Individual stocks have the potential to generate big returns, but you have to go through a ton of dogs (see facebook) before you even get a glimpse at a long term winner (see apple). So I do not own any single stocks. They are too risky, you and I cannot predict who the next Microsoft is going to be and we could easily waste a lifetime’s worth of earnings chasing after the next “one.”

Bonds are debt instruments and are not nearly as safe as we are led to believe (and honestly, the goobers who probably started this myth were bond sellers). If you are an above average bond investor then you are barely staying ahead of inflation, so I stay away from bonds.

My investment of choice is a diverse and well screened army of mutual funds. I evenly spread my investments across four types: Aggressive Growth (small-cap), Growth (mid-cap), Growth & Income (large-cap) and International. I seek out mutual funds that have been around for at least 10 years, have average annualized returns greater than 12% since inception and have a lead fund manager that has been with the fund for at least 5 years. Do you see a recurring theme here?
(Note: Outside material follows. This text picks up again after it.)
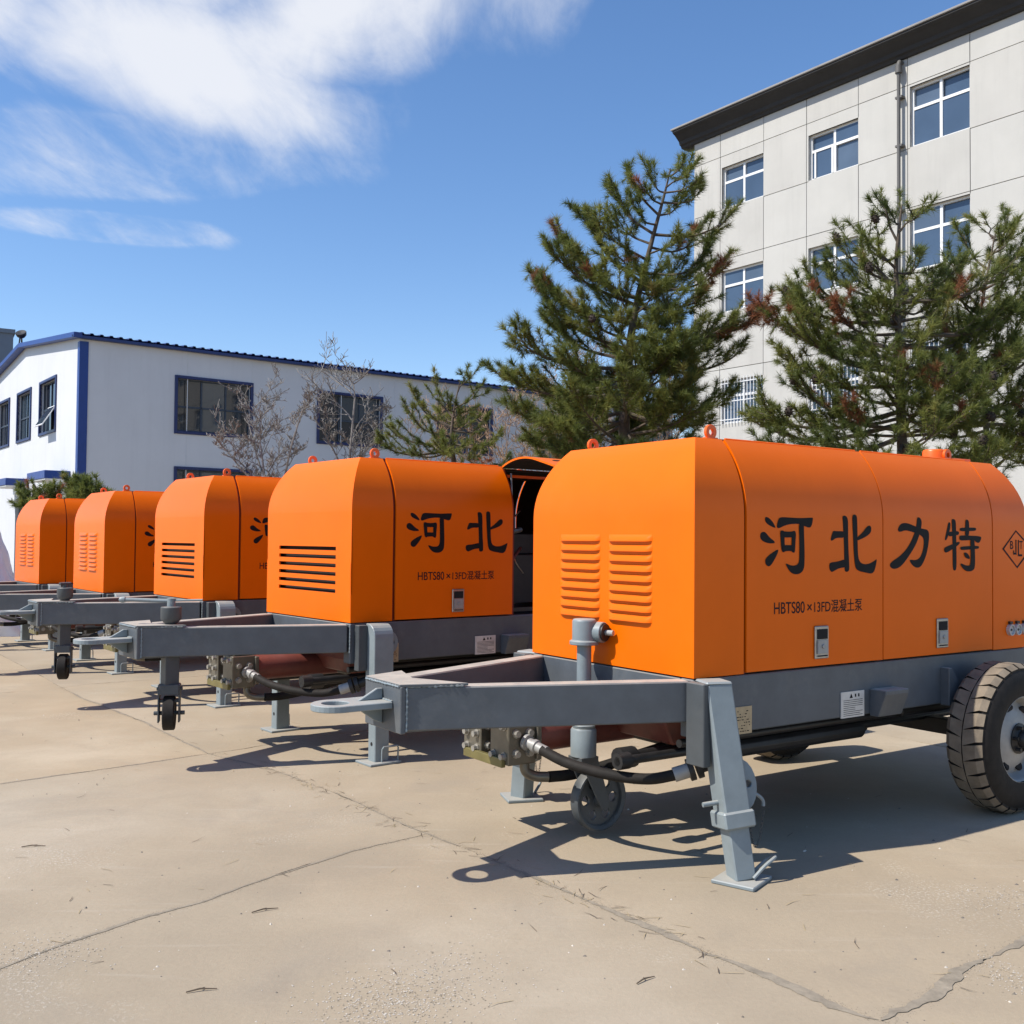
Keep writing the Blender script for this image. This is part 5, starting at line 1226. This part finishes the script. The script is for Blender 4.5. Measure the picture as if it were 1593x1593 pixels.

I utilize the stock market for long term investing aimed for growth. I do not invest with money I need in the short term and I am not trying to hit a home run with a single purchase. By investing in proven winners (my pre-screened mutual funds) and consistently buying my map to wealth building is being layered and structured over decades, which leads me to:

Purchasing Cycles

Since I’m focused on long term growth I do not care what the overall market is doing in the day to day. Every month I set aside 15% of my gross income to automatically flow into retirement vehicles and as soon as I have enough money to do a minimum purchase on my mutual funds I fire away and buy consistently. Sometimes the market is up, sometimes it is down, but through the way I am investing, to date I am staying ahead of taxes and inflation and my overall net worth grows just about every quarter. I follow the same rule of thumb for purchases through my brokerage account.